Я люблю вас, Герц!
Герц Франк
Как страшно несправедливо и горько узнать о смерти дорогого тебе человека на церемонии открытия какого-нибудь кинофестиваля. А меж тем, это случилось со мной. На церемонии открытия Висбаденского МКФ я узнал, со сцены, что умер Герц Франк, человек, которого я считал и считаю своим другом и ментором. Причем умер полтора месяца назад. Последний раз мы виделись в Иерусалиме три года назад, но переписывались часто. Мы не отпускали друг друга, в самом важном смысле этого слова. Он знал обо всём, что я делаю, а я — о том, что делал он. Мне бесконечно жаль, что он не успел увидеть моего нового фильма. На последнее моё письмо он не ответил, я не обиделся, списал это на занятость или здоровье. Хотя, казалось, он не умрет никогда.
В 2003 году, когда мы познакомились, в Южной Корее, где я показывал «Гололед», а он — «Исповедь» (проверил в Википедии, фильм называется «Флэшбэк», но все равно ничего исповедальнее я в жизни не видел, какой там «8 ½»), фильм, в котором, в частности, он заставил своего оператора снять операцию (игра ли это слов?) на его, режиссёра, открытом сердце, — он тогда уже был «стариком», а если знакомишься с человеком, когда тот уже стар, кажется, что он будет жить вечно. Как всякий крупный режиссер, он был полностью поглощен собой, но, меж тем, никто не сказал мне обо мне более проникновенных слов, чем Герц (он настаивал, чтобы его не называли Герц Вульфович). Когда я снял свой первый документальный фильм, я решил, что больше никогда не буду этого делать — потому что ты, стоящий за камерой, вынужден принимать в себя все беды и боли реальных людей, которых снимаешь, и это невыносимо тяжело, это хуже чем психотерапевт, тот хоть сказать что-то может. И сколько же можно в себя принять? Даже одних переживаний мальчика из «Старше на 10 минут» хватило бы, чтобы никогда больше не браться за камеру.

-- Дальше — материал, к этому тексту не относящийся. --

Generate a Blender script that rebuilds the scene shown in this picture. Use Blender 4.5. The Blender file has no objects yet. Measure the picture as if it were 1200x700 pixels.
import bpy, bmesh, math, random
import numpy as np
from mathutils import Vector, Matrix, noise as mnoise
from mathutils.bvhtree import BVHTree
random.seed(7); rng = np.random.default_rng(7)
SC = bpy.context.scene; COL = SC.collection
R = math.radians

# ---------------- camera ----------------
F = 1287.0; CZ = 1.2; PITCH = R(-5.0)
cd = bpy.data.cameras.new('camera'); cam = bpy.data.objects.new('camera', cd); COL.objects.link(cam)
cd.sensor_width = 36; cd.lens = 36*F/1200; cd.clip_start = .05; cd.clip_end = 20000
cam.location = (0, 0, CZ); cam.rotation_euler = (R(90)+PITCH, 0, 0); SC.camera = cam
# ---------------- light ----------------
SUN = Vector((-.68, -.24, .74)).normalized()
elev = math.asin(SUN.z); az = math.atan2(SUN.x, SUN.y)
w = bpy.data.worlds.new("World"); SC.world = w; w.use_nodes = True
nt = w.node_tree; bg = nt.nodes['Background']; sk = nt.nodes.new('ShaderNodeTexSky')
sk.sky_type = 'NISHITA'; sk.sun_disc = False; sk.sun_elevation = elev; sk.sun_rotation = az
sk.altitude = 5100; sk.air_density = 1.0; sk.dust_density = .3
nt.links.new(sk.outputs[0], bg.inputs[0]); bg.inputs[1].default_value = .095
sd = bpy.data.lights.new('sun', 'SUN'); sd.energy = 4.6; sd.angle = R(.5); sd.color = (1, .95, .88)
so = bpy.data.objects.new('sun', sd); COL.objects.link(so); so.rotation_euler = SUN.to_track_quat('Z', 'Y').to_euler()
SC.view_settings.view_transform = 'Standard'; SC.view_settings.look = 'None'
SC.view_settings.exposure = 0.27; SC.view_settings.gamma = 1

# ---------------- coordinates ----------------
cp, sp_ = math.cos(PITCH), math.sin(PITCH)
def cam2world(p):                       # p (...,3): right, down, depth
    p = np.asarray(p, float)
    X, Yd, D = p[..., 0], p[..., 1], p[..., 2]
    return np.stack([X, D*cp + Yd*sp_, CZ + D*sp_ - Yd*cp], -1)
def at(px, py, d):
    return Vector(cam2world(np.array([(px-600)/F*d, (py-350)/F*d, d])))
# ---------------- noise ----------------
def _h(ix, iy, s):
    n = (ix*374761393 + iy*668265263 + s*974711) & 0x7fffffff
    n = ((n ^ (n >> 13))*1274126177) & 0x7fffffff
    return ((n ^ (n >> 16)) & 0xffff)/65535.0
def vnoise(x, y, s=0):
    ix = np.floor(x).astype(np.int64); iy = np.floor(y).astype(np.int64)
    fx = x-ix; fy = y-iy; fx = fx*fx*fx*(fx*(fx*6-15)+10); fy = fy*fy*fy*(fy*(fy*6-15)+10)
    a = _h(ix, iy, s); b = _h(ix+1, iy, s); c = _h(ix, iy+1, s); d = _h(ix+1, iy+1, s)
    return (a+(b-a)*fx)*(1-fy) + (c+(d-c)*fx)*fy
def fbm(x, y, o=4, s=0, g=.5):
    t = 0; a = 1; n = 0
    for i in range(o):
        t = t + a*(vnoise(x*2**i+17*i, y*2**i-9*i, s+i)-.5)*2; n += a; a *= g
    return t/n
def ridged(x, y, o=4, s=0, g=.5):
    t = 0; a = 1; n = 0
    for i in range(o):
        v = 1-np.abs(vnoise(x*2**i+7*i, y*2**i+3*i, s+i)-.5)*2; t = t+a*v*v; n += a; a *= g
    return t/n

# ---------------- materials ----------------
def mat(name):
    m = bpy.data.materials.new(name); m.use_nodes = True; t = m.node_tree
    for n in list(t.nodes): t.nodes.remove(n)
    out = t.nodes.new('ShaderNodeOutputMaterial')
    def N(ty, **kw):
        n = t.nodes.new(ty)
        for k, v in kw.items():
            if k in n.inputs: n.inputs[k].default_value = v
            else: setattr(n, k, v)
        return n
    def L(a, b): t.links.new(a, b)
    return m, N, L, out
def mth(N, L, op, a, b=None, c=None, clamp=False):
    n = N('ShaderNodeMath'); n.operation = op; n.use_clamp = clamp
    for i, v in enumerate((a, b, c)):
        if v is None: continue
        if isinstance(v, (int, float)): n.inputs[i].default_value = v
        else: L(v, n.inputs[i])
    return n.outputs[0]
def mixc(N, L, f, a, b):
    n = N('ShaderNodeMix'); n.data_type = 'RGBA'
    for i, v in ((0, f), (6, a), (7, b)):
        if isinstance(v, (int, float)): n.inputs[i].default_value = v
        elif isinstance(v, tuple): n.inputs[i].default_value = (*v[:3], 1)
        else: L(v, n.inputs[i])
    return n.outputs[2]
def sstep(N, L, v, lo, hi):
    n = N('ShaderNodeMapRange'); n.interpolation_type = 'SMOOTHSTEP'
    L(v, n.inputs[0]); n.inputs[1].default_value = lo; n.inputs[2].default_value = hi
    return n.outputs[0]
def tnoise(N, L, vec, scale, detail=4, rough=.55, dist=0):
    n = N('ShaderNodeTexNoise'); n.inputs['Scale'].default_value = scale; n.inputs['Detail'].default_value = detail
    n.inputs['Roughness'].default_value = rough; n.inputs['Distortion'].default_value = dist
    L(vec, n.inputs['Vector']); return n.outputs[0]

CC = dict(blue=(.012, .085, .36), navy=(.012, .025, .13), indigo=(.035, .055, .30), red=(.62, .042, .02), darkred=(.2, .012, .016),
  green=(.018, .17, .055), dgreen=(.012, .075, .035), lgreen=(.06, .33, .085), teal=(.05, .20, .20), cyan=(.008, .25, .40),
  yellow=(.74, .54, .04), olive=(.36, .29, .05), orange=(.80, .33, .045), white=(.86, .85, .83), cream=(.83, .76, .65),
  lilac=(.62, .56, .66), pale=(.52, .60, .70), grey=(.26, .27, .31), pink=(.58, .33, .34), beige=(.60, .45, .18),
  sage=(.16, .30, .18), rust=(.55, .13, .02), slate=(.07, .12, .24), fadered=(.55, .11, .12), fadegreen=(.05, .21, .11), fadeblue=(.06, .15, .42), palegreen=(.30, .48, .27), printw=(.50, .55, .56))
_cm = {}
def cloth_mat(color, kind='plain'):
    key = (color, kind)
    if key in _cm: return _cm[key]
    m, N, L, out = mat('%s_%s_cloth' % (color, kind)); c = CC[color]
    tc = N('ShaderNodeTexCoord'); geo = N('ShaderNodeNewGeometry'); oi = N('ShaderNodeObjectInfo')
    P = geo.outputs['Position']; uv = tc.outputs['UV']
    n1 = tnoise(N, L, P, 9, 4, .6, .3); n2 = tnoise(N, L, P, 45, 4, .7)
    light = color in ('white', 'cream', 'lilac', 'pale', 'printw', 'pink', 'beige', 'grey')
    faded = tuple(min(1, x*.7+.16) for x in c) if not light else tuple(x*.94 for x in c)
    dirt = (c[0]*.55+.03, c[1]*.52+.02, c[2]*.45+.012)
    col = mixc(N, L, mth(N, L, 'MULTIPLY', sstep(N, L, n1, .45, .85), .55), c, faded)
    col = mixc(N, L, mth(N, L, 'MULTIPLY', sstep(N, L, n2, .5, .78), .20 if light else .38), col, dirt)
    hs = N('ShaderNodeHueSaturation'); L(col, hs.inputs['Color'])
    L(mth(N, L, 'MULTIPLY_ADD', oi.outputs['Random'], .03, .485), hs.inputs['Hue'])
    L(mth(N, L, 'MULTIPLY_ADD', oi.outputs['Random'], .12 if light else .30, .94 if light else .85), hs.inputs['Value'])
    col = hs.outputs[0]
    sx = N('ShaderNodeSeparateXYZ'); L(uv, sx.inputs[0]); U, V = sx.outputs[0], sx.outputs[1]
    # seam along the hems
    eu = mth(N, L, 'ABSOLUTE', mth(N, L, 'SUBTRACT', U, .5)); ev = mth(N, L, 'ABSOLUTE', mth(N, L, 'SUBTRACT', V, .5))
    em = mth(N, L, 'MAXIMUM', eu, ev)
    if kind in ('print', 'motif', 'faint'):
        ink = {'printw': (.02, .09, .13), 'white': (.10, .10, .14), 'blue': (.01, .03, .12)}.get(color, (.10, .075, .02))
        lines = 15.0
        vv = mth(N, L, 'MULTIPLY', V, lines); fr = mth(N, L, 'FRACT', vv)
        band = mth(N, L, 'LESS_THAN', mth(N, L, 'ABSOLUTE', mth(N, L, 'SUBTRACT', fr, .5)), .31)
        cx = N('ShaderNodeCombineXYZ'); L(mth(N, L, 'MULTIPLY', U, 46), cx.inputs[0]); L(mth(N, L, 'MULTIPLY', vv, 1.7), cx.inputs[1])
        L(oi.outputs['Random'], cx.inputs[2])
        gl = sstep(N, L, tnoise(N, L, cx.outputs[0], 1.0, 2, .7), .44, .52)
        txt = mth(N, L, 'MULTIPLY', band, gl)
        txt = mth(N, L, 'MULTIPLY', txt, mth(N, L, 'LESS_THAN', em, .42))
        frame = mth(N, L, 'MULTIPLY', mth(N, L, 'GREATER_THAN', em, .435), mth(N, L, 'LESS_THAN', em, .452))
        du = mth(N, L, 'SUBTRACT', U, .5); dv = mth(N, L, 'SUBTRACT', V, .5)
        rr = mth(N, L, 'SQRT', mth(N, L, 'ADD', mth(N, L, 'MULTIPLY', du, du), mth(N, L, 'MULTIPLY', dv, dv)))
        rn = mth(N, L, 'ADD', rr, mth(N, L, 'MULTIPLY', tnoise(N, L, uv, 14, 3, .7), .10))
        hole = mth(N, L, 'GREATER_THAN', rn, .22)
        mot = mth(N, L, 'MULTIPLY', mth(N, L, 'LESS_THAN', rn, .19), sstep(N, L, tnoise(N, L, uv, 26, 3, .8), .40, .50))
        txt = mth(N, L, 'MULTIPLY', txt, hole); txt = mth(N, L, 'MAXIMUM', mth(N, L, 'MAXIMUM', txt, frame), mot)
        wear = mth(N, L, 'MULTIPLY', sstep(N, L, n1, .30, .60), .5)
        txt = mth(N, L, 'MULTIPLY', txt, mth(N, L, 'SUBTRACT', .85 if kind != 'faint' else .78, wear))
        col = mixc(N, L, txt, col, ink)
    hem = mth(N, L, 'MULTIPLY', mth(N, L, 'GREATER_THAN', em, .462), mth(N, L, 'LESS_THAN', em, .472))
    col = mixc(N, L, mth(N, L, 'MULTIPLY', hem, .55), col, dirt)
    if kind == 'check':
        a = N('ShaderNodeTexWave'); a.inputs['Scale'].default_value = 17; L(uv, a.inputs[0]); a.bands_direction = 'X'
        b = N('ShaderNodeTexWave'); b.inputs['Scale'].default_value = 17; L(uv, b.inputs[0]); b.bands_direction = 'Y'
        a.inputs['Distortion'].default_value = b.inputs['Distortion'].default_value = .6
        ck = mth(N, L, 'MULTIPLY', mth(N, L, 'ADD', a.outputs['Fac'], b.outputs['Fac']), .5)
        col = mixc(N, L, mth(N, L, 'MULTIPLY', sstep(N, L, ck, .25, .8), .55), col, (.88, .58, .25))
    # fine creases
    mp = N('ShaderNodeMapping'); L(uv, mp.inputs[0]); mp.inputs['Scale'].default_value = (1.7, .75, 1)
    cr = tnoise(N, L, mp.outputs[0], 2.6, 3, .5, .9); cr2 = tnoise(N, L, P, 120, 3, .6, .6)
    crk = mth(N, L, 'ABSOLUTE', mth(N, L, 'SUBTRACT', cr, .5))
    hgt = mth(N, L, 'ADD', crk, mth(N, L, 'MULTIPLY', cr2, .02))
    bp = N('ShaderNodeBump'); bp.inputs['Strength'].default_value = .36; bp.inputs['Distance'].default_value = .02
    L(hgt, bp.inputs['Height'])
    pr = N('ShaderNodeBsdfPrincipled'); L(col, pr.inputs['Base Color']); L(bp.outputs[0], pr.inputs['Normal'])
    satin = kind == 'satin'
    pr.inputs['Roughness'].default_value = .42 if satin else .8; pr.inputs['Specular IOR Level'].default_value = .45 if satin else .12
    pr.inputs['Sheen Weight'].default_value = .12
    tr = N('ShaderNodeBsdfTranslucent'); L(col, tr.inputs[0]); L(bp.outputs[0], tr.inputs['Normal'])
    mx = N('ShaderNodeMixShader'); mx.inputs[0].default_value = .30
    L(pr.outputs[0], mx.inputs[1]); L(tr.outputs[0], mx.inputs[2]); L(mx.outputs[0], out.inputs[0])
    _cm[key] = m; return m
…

А были еще «Высший суд», в котором он подошел так близко к приговоренному к смерти, как, возможно, никто еще никогда не подходил, и «Жили-были «Семь Симеонов»» про взлёт и падение (практически буквальные) семьи вундеркиндов, угнавших самолет, и смерть любимой женщины, которую он тоже отразил на экране, и много чего еще. Как с таким грузом можно было дожить до 87, уму непостижимо. Однажды я спросил его, не считает ли он, что есть всё-таки в жизни сферы, куда художник не должен заглядывать, смерть, например. Он сказал: «Да, наверное». Но заглядывал, и теперь я думаю, может, я был неправ…
Мы виделись нечасто, но обязательно, когда виделись, выпивали. Он был поразительно молодым человеком, я бы даже рискнул сказать — мужчиной, иногда мне казалось — моложе меня, хотя я был ровно на 40 лет младше его. Я так радовался, когда он, забываясь и нарушая этикет своей природной интеллигентности, обращался ко мне на «ты»… Единственное, что меня извиняет за моё недоглядство, это то, что он умер в ночь, оказавшуюся, по воле звезд, одной из самых драматичных в моей жизни. И мне было не до «фейсбука», ни наутро, ни впоследствии. Я обожаю своих стариков. У меня их в жизни несколько, и все они, естественно, потихоньку уходят (почему-то они всегда уходят в самые важные моменты моей жизни, как будто своим уходом оставляя не точку, а восклицательный знак). Любите своих, коли они у вас есть. Если до «туда» доходят запоздалые признания: я люблю Вас, Герц!